An aerogel adsorbent with bio-inspired interfacial adhesion between graphene and MoS2 sheets for water treatment

Abstract The increasing environmental pollution calls for the development of stable functional materials for efficiently binding contaminants, while they can be synthesized and recycled easily. Herein, a three-dimensional (3D) aerogel is constructed by bio-inspired adhesion of graphene and MoS2 sheets with polydopamine (PDA) through a one-step hydrothermal route for the adsorption of the water-soluble organic contaminants. The impact of the bio-inspired interfacial adhesion on the resulting composite aerogel is thoroughly investigated, e.g., the interfacial PDA layer renders the composite aerogel considerably more porous, together with the much higher specific surface area and pore volume, as well as strikingly smaller average pore size and superior stability upon exposure to air, relative to the counterpart without the bio-inspired adhesion.
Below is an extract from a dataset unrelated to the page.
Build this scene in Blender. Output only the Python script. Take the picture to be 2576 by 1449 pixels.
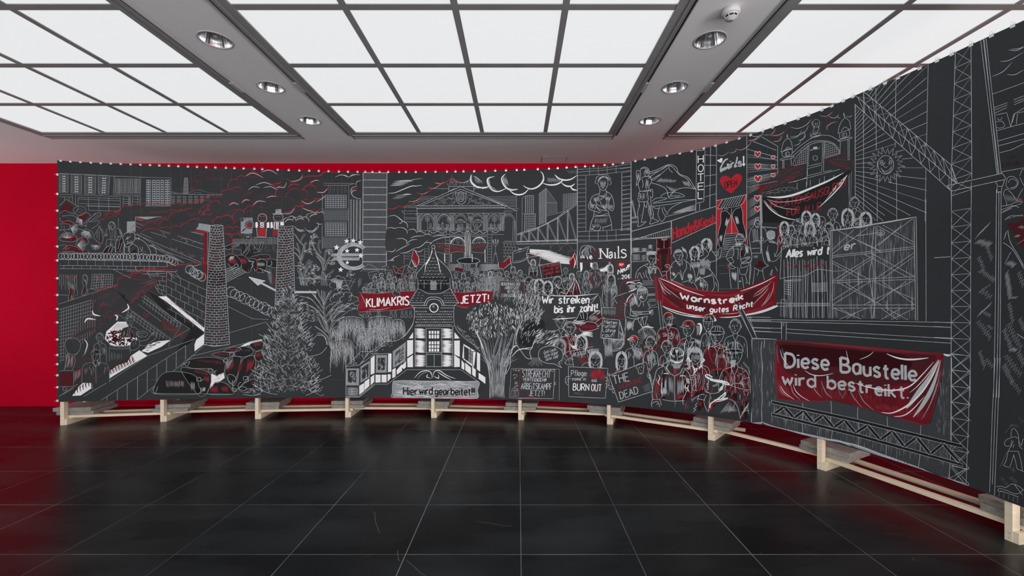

The 3.2 wt.% PDA composition is adequate to yield a composite structure with small MoS2 nanocrystallites uniformly dispersed over the modified graphene surface without aggregation. The adsorption of methylene green onto such a 3D composite architecture is spontaneous and endothermic and obeys the Langmuir isotherm model and pseudo-second-order kinetics, with the maximum adsorption capacities over 200 mg/g at all the operating temperatures and the satisfactory recycling properties without significant degradation after 5 cycles.